Screens and panels were made to ensure no damage was done to the school’s interior and glass cases made to accommodate sculptures. Because Guyana had never before held such an exhibition, it was new to most of them except Henriques who had lived in Brazil and had witnessed large exhibitions.

The group of artists were thrilled to be part of history in the making and for Charles it was a success and the memory has lived on with him. He bemoaned, however, that 50 years later, Guyana still does not have a designated building for artists to mount exhibitions.

While he acknowledged that there is the Castellani House, he said there is still need for another building. Stating that visual arts has no boundary, Charles said a country should always focus on the arts.

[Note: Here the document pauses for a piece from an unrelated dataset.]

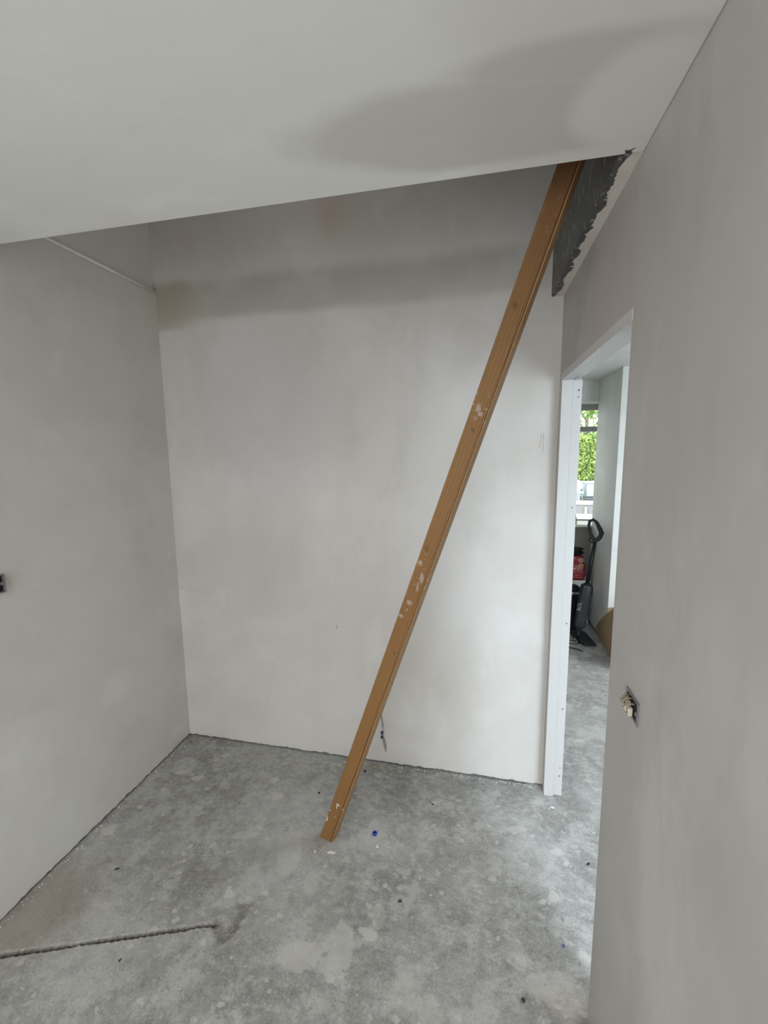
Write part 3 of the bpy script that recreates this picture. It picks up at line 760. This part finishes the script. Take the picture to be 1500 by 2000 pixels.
def red_bag():
    t = thing('carrier_bag', 'shiny red plastic bag standing on the white box under the window', 'bag', (.945, 4.443, .449))
    bm = bmesh.new(); bmesh.ops.create_cube(bm, size=1)
    bmesh.ops.subdivide_edges(bm, edges=bm.edges[:], cuts=9, use_grid_fill=True)
    for v in bm.verts:
        x, y, z = v.co; q = z+.5
        p = Vector((x, y, z)); sph = p.normalized()*.5
        p = p.lerp(sph, .28 + .25*max(0, q-.6))
        fx = 1.0 - .22*max(0, q-.55)/.45
        d = mn.noise(Vector((x*4, y*4, z*5)))*.10 + mn.noise(Vector((x*9, y*9, z*9)))*.04
        v.co = Vector((p.x*.26*fx*(1+d), p.y*.075*(1+d*1.2), max(0, (p.z+.47)*.255*(1+d*.5*q))))
        if abs(z - .18) < .12: v.co.y *= .86
    bmobj('bag_film', bm, M['red'], t, smooth=True)
    def fr(x, z, y, ang): 
        m = Matrix.Rotation(PI/2, 4, 'X') @ Matrix.Rotation(ang, 4, 'Z'); m.translation = (x, y, z); return m
    letters('lettering', 'JO', .062, M['yellow'], t, fr(.075, .148, -.043, .32), .002)
    letters('lettering', 'O', .055, M['pink'], t, fr(.080, .205, -.034, .2), .002)
red_bag()
def tub():
    t = thing('black_tub', 'glossy black rimmed tub behind the red bag', 'tub', (.955, 4.535, .449))
    for z, r in ((.215, .108), (.255, .112), (.293, .108)):
        bm = bmesh.new(); tube(bm, [(r*math.cos(a*PI/14), r*.40*math.sin(a*PI/14), z) for a in range(28)], .010, 8, closed=True); bmobj('tub_rim', bm, M['black'], t, smooth=True)
    bm = bmesh.new(); lathe(bm, [(.085, 0), (.088, .01), (.100, .28), (.102, .295), (.05, .302)], 28, sy=.40); bmobj('tub_body', bm, M['black'], t, smooth=True)
tub()
def cardboard():
    t = thing('cardboard_box', 'torn brown cardboard carton against the pale pier behind the right wall', 'box', (1.14, 3.75, 0))
    bm = bmesh.new()
    prof = [(-.28, .001), (.145, .001), (.44, .03), (.42, .09), (.30, .20), (.168, .295), (.05, .37), (-.06, .44), (-.28, .44)]
    prism(bm, prof, lambda p, x: (x, p[0], p[1]), -.006, .0)
    bmobj('side_panel', bm, M['card'], t)
    bm = bmesh.new(); prism(bm, [(.0005, .001), (.45, .001), (.45, .42), (.0005, .44)], lambda p, y: (p[0], y, p[1]), -.28, -.274); bmobj('front_panel', bm, M['card'], t)
    bm = bmesh.new(); prism(bm, [(.0005, .001), (.45, .001), (.45, .43), (.0005, .36)], lambda p, y: (p[0], y, p[1]), .150, .156); bmobj('end_panel', bm, M['card'], t)
    bm = bmesh.new(); prism(bm, [(-.275, .001), (.149, .001), (.149, .42), (-.275, .42)], lambda p, x: (x, p[0], p[1]), .444, .45); bmobj('side_panel', bm, M['card'], t)
cardboard()
# on the window sill
def sill_items():
    t = thing('spray_bottle', 'small grey violet bottle standing on the white window sill', 'bottle', (1.012, 4.70, .9852))
    bm = bmesh.new(); lathe(bm, [(.018, 0), (.020, .004), (.020, .045), (.012, .062), (.008, .070)], 16, sx=.9); bmobj('bottle_body', bm, M['bottle'], t, smooth=True)
    bm = bmesh.new(); lathe(bm, [(.009, .0702), (.009, .085), (.005, .092)], 12); bmobj('bottle_cap', bm, M['white'], t)
    bm = bmesh.new(); box(bm, -.022, .022, -.016, .016, 0, .028, .005)
    tag(bmobj('sponge', bm, M['sponge'], loc=(.99, 4.625, .9852)), 'yellow sponge on the white sill in front of the small bottle', 'sponge')
sill_items()

# ------------------------------------------------------------------ debris on the floor
def lump(name, mat, loc, size, label, cat, rz=0, seed=0, sub=1):
    bm = bmesh.new(); bmesh.ops.create_icosphere(bm, subdivisions=sub+1, radius=1)
    for v in bm.verts:
        d = 1 + .45*mn.noise(v.co*1.4 + Vector((seed*7.3, 0, 0))) + .2*mn.noise(v.co*3 + Vector((seed, 5, 0)))
        v.co = Vector((v.co.x*size[0]*d, v.co.y*size[1]*d, v.co.z*size[2]*d))
    zmin = min(v.co.z for v in bm.verts)
    for v in bm.verts: v.co.z -= zmin
    o = bmobj(name, bm, mat, loc=loc, rot=(0, 0, rz)); return tag(o, label, cat)
t = thing('bottle_cap', 'small bright blue ring cap on the floor right of the board foot', 'cap', (-.421, 1.67, 0))
bm = bmesh.new(); lathe(bm, [(.0095, 0.0005), (.0105, .002), (.0105, .010), (.0085, .012), (.0065, .012), (.006, .004), (.002, .004)], 20)
bmobj('cap_ring', bm, M['blue'], t)
for i, q in enumerate([
    ('debris_chip', 'blackbit', (-.258, 1.404), (.006, .0045, .003), 'dark brown crumb in the middle of the open floor', 'debris'),
    ('debris_chip', 'blackbit', (-.180, 1.887), (.006, .003, .003), 'tiny dark scrap on the floor below the pale right half of the back wall', 'debris'),
    ('debris_chip', 'blackbit', (.489, 1.71), (.010, .004, .004), 'black sliver on the floor at the right wall edge in the doorway', 'debris'),
    ('debris_chip', 'tan', (-.516, 2.081), (.010, .006, .003), 'small tan wood chip on the floor at the back wall by the board', 'debris'),
    ('debris_chip', 'blackbit', (-.562, 2.03), (.006, .005, .006), 'dark plug on the floor just right of the board and close to it', 'debris'),
    ('debris_chip', 'blackbit', (-1.444, 1.292), (.011, .003, .002), 'thin dark sliver on the floor near the left wall', 'debris'),
    ('debris_chip', 'blackbit', (-1.166, 1.018), (.003, .006, .002), 'tiny dark flake on the floor in front of the groove', 'debris'),
    ('debris_chip', 'blackbit', (-.755, 1.842), (.006, .005, .004), 'small dark crumb on the floor left of the board', 'debris'),
    ('debris_chip', 'blue', (.330, 1.372), (.004, .004, .003), 'tiny dark blue crumb on the bright floor by the right wall', 'debris'),
    ('debris_chip', 'blackbit', (.176, 1.187), (.005, .007, .003), 'small dark crumb on the floor low at the bottom right', 'debris'),
    ('debris_chip', 'rust', (-1.655, 2.062), (.006, .005, .004), 'red-brown scrap on the floor in the left back corner', 'debris'),
    ('plaster_chip', 'chip', (-.585, 1.545), (.020, .008, .0018), 'flat white plaster chip on the floor right below the board foot', 'plaster chip'),
    ('plaster_chip', 'chip', (-.395, 1.612), (.007, .009, .0018), 'small white plaster chip on the floor below the blue cap', 'plaster chip'),
    ('plaster_chip', 'cream', (-.655, 1.535), (.006, .010, .001), 'yellowish smear of dried glue on the floor under the board foot', 'plaster chip'),
    ('plaster_chip', 'chip', (.392, 1.985), (.012, .006, .002), 'thin pale plaster flake on the floor at the foot of the door lining', 'plaster chip')]):
    lump(q[0], M[q[1]], (q[2][0], q[2][1], .0), q[3], q[4], q[5], rz=random.uniform(0, 1.2), seed=i+1)
bm = bmesh.new(); prism(bm, [(-.03, -.02), (.0, -.035), (.022, .035), (-.03, .02)], lambda p, z: (p[0], p[1], z), .0005, .012)
tag(bmobj('plastic_wedge', bm, M['black'], loc=(.492, 2.345, 0)), 'black pointed wedge on the floor peeping out behind the white door lining', 'wedge')
# plaster crumbs along the foot of the walls, too many and small to count
bm = bmesh.new()
def crumb(x, y, r):
    s = bmesh.ops.create_icosphere(bm, subdivisions=1, radius=r)
    for v in s['verts']:
        d = 1 + .5*mn.noise(v.co/r*1.3 + Vector((x*50, y*50, 0)))
        v.co = Vector((x + v.co.x*d*1.4, y + v.co.y*d, max(0, .4*r + v.co.z*d*.8)))
for i in range(130):
    x = random.choice((random.uniform(-.45, .33), random.uniform(-.3, .33), random.uniform(-1.68, .3)))
    crumb(x, YB-.008-abs(random.gauss(0, .010)), random.uniform(.001, .0032))
for i in range(70):
    crumb(XL+.008+abs(random.gauss(0, .012)), random.uniform(1.0, 2.08), random.uniform(.0012, .0036))
o = bmobj('plaster_crumbs', bm, M['chip']); o['kind'] = 'stuff'; tag(o, 'scattered pale plaster crumbs along the foot of the back and left walls', 'crumbs')

# ------------------------------------------------------------------ the garden beyond the far window
structure(boxobj('trim_4', (-6, 14, 4.99, 10.3, -.16, -.10), M['patio']))
lawn = boxobj('lawn', (-6, 14, 10.31, 30, -.16, -.11), M['lawn']); lawn['kind'] = 'structure'; lawn.name = 'trim_5'
def leaves(bm, centre_fn, count, size):
    for i in range(count):
        p, nrm = centre_fn(); s = size*random.uniform(.6, 1.3)
        n = (nrm + Vector((random.gauss(0, .5), random.gauss(0, .5), random.gauss(0, .5)))).normalized()
        a = n.orthogonal().normalized(); b = n.cross(a); th = random.uniform(0, 2*PI)
        a, b = a*math.cos(th)+b*math.sin(th), b*math.cos(th)-a*math.sin(th)
        q = [p - a*s, p + b*s*.42 + n*s*.1, p + a*s, p - b*s*.42 + n*s*.1]
        bm.faces.new([bm.verts.new(x) for x in q])
def hedge():
    t = thing('hedge', 'tall clipped green hedge across the garden outside the window', 'hedge', (3.0, 12.5, -.11))
    bm = bmesh.new(); box(bm, -3.4, 3.4, -.45, .45, 0, 2.20); bmobj('hedge_core', bm, M['hedgecore'], t)
    bm = bmesh.new()
    def front():
        x = random.gauss(-.2, .9) if random.random() < .6 else random.uniform(-3.4, 3.4)
        return Vector((max(-3.4, min(3.4, x)), -.47 + random.gauss(0, .03), random.uniform(.3, 2.22))), Vector((0, -.8, .55))
    def top(): return Vector((random.uniform(-3.4, 3.4), random.uniform(-.45, .45), 2.22 + random.gauss(0, .025))), Vector((0, 0, 1))
    leaves(bm, front, 15000, .050); leaves(bm, top, 5000, .05)
    o = bmobj('leaves', bm, M['hedge'], t, recalc=False); o['kind'] = 'stuff'
hedge()
def tree(loc, h, spread, mat, label, count, seed):
    random.seed(seed)
    t = thing('garden_tree', label, 'tree', loc)
    bm = bmesh.new(); tube(bm, [(0, 0, 0), (.05, .02, h*.3), (-.05, 0, h*.6), (.04, .03, h*.9)], [.16, .13, .09, .04], 9); bmobj('trunk', bm, M['bark'], t, smooth=True)
    cl = [Vector((random.gauss(0, spread*.45), random.gauss(0, spread*.3), h*random.uniform(.38, 1.05))) for i in range(26)]
    for c in cl[:6]:
        bm = bmesh.new(); tube(bm, [(0, 0, c.z*.7), tuple(c*.5 + Vector((0, 0, c.z*.4))), tuple(c)], [.06, .04, .015], 6); bmobj('branch', bm, M['bark'], t, smooth=True)
    bm = bmesh.new()
    def f():
        c = random.choice(cl); d = Vector((random.gauss(0, 1), random.gauss(0, 1), random.gauss(0, .7))).normalized()
        return c + d*random.uniform(.2, .62), (d + Vector((0, 0, .6))).normalized()
    leaves(bm, f, count, .085)
    o = bmobj('leaves', bm, M[mat], t, recalc=False); o['kind'] = 'stuff'
tree((2.3, 16.0, -.11), 4.2, 2.2, 'leaf1', 'light green leafy tree rising over the hedge', 6000, 3)
tree((5.2, 22.5, -.11), 5.0, 2.6, 'leaf2', 'blue-green tree farther back behind the hedge', 6000, 5)
tree((-1.2, 24.5, -.11), 4.6, 2.6, 'leaf1', 'pale bushy tree at the back left of the garden', 4500, 8)

def garden_set():
    # table with white top, grey apron and beige legs, nearest the window
    t = thing('garden_table', 'white-edged grey garden table just outside the window', 'table', (2.15, 8.9, -.10))
    bm = bmesh.new(); box(bm, -.7, .9, -.10, .25, .800, .842, .008); bmobj('table_top', bm, M['upvc'], t)
    bm = bmesh.new(); box(bm, -.66, .86, -.07, .22, .36, .799, .01); bmobj('apron', bm, M['tableg'], t)
    for x, y in ((-.07, -.095), (-.6, -.095), (.8, -.095), (.8, .224), (-.6, .224)):
        bm = bmesh.new(); box(bm, x-.02, x+.02, y-.02, y+.022, 0, .75, .004); bmobj('leg', bm, M['beige'], t)
    t = thing('rattan_sofa', 'dark grey rattan garden sofa beyond the white-edged table', 'sofa', (2.75, 10.2, -.10))
    for k in range(7):
        bm = bmesh.new(); box(bm, -.42, .8, -.05 + .004*k, -.02 + .004*k, .42 + k*.06, .472 + k*.06, .01); bmobj('back_slat', bm, M['rattan'], t)
    bm = bmesh.new(); box(bm, -.42, .8, .03, .62, .05, .42, .03); bmobj('seat', bm, M['rattan'], t)
    t = thing('garden_armchair', 'lilac grey cushioned garden chair left of the dark sofa', 'chair', (2.08, 9.95, -.10))
    bm = bmesh.new(); box(bm, -.5, .13, -.1, .06, .1, .98, .05, 4); bmobj('backrest', bm, M['cushion'], t)
    bm = bmesh.new(); prism(bm, [(-.5, .05), (.30, .05), (.20, .55), (.13, .60), (-.5, .60)], lambda p, y: (p[0], y, p[1]), -.10, -.17); bmobj('armrest', bm, M['cushion'], t)
    t = thing('patio_side_table', 'low white garden side table in front of the hedge', 'table', (2.22, 11.0, -.10))
    bm = bmesh.new(); lathe(bm, [(.30, .82), (.31, .83), (.31, .86), (.30, .87)], 24); bmobj('table_top', bm, M['upvc'], t)
    bm = bmesh.new(); lathe(bm, [(.26, .76), (.27, .78), (.26, .79)], 24); bmobj('shelf', bm, M['upvc'], t)
    bm = bmesh.new(); lathe(bm, [(.15, 0), (.15, .02), (.03, .05), (.03, .759)], 16); bmobj('pedestal', bm, M['rattan'], t)
    t = thing('globe_lantern', 'round white lantern standing on the low white side table', 'lantern', (2.33, 11.0, .7705))
    bm = bmesh.new(); lathe(bm, [(.08, 0), (.12, .02), (.17, .08), (.175, .15), (.14, .23), (.08, .27), (.03, .285)], 20); bmobj('shade', bm, M['upvc'], t, smooth=True)
    bm = bmesh.new(); lathe(bm, [(.02, .2855), (.025, .295), (.012, .305)], 10); bmobj('cap', bm, M['upvc'], t)
    t = thing('garden_cabinet', 'pale blue garden storage cabinet in front of the hedge', 'cabinet', (2.95, 11.2, -.10))
    bm = bmesh.new(); box(bm, -.36, .6, -.25, .25, .02, 1.06, .02); bmobj('cabinet_body', bm, M['bluebox'], t)
    bm = bmesh.new(); box(bm, -.39, .63, -.28, .28, 1.061, 1.09, .01); bmobj('cabinet_top', bm, M['upvc'], t)
    for x in (-.2, -.05, .25):
        bm = bmesh.new(); box(bm, x, x+.012, -.262, -.251, .2, .75, .002); bmobj('door_edge', bm, M['tableg'], t)
garden_set()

“In Guyana there seems to be no champion to activate this part of the culture, there seems to be no appetite and I don’t know the reason why. In spite of all that, we still produce the work because it is in our nature,” the artist said.

Charles worked with the National History and Arts and later the Department of Culture. He attended the second Carifesta in Jamaica and said it was nothing compared to Guyana’s.

“I met some artists from the year before and they all said ours was better, even an artist from Jamaica said it could never be like what happened in Guyana,” he boasted.

Charles left for the US many years ago and has only returned twice, in 2004 and 2011.